— Start of Information provided —

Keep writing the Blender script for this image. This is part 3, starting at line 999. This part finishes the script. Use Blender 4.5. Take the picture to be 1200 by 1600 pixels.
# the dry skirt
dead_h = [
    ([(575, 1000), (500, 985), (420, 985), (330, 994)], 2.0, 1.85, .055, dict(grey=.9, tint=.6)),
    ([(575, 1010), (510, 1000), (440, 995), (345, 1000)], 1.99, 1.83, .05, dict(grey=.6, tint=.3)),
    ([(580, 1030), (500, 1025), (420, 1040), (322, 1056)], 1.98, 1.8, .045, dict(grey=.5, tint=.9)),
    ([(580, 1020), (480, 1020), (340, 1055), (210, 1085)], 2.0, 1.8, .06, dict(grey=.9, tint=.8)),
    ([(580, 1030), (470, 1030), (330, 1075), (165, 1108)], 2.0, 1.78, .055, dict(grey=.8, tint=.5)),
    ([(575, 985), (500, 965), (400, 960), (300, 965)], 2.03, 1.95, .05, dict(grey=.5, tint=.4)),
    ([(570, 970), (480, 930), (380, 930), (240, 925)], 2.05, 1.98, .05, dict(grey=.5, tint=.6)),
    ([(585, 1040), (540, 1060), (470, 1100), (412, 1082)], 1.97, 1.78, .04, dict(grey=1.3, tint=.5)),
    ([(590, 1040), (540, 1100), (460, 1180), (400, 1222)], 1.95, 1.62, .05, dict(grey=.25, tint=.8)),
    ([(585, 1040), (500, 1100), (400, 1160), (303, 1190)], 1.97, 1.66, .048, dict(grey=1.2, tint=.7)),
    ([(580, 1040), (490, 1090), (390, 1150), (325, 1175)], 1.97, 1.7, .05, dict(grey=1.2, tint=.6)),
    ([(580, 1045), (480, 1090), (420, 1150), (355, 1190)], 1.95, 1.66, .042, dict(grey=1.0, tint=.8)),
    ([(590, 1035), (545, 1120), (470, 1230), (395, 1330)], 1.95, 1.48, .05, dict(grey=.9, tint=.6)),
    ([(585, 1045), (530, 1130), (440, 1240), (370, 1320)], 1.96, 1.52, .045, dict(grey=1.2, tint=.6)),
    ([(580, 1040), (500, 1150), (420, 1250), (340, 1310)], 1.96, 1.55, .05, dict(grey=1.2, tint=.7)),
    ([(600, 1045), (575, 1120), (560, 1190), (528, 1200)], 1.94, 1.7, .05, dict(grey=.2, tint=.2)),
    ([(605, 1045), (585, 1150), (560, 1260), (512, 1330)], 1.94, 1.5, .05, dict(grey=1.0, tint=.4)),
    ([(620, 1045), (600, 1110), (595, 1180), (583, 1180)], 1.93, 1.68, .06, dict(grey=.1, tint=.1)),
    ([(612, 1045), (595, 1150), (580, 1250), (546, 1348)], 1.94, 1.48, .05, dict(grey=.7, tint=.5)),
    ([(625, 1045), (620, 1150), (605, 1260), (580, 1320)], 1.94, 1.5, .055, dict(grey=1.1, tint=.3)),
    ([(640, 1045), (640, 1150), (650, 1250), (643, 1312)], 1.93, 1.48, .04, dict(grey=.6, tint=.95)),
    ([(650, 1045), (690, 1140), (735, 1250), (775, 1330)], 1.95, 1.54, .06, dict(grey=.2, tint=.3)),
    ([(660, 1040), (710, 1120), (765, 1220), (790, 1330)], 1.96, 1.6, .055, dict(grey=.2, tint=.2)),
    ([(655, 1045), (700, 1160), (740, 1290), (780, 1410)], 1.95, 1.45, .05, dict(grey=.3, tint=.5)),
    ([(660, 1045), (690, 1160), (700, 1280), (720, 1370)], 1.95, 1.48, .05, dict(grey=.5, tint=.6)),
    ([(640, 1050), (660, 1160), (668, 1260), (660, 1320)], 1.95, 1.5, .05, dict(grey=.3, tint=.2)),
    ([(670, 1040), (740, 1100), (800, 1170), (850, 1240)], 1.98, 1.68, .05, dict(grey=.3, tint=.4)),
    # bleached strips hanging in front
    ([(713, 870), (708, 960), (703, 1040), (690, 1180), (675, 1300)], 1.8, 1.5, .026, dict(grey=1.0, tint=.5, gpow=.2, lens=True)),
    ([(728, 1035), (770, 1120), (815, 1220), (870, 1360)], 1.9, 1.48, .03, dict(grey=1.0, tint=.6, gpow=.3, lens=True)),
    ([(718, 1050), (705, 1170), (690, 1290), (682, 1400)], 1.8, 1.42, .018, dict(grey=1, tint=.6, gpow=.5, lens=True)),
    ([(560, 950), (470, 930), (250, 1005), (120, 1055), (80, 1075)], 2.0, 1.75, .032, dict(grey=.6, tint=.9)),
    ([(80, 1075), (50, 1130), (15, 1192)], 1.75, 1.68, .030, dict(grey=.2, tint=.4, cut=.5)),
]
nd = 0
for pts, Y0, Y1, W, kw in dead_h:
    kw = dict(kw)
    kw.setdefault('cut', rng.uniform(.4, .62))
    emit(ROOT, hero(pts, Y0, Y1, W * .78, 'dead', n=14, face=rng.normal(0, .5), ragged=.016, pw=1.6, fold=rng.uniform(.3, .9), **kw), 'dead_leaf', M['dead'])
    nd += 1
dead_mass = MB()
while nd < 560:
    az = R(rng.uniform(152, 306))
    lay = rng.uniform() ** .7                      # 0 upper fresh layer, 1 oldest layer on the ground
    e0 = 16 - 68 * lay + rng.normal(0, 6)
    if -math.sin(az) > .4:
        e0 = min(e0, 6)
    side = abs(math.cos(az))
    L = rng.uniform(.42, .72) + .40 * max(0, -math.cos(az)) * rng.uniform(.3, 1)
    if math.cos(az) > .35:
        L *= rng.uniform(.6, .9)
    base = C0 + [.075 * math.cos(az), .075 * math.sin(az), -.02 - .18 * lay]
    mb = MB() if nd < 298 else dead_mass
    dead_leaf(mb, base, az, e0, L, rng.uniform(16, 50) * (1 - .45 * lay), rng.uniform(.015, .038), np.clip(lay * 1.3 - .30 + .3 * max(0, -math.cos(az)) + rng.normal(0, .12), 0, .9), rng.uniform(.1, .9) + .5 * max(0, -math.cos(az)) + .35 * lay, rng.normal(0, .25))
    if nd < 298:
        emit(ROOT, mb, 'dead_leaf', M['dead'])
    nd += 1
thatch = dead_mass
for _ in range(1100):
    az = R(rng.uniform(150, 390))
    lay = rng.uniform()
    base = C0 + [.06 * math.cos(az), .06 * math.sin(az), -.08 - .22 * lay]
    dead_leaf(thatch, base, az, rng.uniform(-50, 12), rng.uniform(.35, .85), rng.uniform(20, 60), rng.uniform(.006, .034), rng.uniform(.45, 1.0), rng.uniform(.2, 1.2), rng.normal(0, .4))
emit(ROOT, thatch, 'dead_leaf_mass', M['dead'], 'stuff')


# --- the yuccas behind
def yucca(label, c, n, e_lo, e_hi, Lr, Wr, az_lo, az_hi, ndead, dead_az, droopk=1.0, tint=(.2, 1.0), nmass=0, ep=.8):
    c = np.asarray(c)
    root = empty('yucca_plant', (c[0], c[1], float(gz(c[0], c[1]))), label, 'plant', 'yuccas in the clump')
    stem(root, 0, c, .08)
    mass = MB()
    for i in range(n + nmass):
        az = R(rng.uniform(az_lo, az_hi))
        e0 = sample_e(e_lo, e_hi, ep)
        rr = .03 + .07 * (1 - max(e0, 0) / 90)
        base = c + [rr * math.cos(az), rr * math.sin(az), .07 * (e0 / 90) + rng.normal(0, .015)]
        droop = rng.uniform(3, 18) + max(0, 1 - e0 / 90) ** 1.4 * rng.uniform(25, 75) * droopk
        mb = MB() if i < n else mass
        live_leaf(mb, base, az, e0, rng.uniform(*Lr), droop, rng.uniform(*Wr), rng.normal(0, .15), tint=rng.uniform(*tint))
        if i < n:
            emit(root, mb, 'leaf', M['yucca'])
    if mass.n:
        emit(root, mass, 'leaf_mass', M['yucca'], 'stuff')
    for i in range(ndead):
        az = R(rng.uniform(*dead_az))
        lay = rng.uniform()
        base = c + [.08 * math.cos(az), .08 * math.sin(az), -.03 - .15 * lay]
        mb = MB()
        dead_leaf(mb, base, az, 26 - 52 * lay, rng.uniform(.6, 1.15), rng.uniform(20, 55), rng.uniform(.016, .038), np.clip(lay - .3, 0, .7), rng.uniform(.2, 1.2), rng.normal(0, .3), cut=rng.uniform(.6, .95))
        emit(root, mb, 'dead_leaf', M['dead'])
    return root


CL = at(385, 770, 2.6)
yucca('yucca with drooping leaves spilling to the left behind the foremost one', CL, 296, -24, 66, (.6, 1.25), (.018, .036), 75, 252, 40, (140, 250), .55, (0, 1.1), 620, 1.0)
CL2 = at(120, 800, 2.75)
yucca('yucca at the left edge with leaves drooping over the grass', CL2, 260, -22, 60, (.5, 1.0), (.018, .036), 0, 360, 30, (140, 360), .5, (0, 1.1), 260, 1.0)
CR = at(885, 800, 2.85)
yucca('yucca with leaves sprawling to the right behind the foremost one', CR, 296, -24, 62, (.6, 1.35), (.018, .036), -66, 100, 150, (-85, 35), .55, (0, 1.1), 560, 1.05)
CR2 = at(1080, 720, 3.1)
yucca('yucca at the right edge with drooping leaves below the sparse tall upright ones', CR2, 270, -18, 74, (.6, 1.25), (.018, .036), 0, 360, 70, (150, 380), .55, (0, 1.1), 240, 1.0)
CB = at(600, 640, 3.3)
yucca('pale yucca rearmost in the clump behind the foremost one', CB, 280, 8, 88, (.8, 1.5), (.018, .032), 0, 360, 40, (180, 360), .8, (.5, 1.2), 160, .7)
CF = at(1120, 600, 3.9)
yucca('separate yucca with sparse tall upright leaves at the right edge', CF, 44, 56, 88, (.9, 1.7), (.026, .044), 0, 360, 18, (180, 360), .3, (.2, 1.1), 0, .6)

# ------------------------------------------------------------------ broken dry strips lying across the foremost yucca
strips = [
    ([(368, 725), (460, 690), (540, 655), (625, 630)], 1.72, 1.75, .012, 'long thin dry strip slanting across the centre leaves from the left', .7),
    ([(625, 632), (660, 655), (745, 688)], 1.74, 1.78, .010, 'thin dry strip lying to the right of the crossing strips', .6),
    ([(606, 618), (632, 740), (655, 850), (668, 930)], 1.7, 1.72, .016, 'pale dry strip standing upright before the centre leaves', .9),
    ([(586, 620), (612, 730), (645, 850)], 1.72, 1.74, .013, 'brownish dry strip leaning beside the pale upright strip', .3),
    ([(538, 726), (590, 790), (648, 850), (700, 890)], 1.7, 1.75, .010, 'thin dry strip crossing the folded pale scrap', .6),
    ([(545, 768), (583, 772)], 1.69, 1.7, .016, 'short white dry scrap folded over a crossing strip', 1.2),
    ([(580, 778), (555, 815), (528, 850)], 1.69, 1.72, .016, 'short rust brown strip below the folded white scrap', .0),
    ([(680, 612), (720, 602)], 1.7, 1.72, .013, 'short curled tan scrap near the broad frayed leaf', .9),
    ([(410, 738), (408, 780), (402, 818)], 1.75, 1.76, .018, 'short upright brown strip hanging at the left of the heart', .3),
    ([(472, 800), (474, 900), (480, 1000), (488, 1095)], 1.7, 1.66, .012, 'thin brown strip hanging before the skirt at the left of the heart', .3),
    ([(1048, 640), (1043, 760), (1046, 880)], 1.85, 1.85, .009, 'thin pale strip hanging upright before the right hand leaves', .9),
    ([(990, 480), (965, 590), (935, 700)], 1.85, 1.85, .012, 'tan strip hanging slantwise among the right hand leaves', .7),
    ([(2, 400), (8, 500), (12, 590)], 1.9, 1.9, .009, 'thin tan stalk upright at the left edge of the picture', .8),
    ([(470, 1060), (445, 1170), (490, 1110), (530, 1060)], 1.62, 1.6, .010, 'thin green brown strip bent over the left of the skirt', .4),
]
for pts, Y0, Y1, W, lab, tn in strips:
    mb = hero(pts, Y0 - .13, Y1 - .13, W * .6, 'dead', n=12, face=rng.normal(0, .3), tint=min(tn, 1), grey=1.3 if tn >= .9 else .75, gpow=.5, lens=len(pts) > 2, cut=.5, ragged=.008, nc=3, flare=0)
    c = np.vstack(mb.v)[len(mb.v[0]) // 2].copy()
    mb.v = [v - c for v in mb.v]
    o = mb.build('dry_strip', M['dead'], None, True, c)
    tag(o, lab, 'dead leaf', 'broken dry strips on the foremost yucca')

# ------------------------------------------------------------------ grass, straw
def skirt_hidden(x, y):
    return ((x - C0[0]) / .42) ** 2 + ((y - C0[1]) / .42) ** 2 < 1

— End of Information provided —

- _Problem to work on_
State the count of lines with the word "picture" in them, and write nothing else.

- _Written reply_
2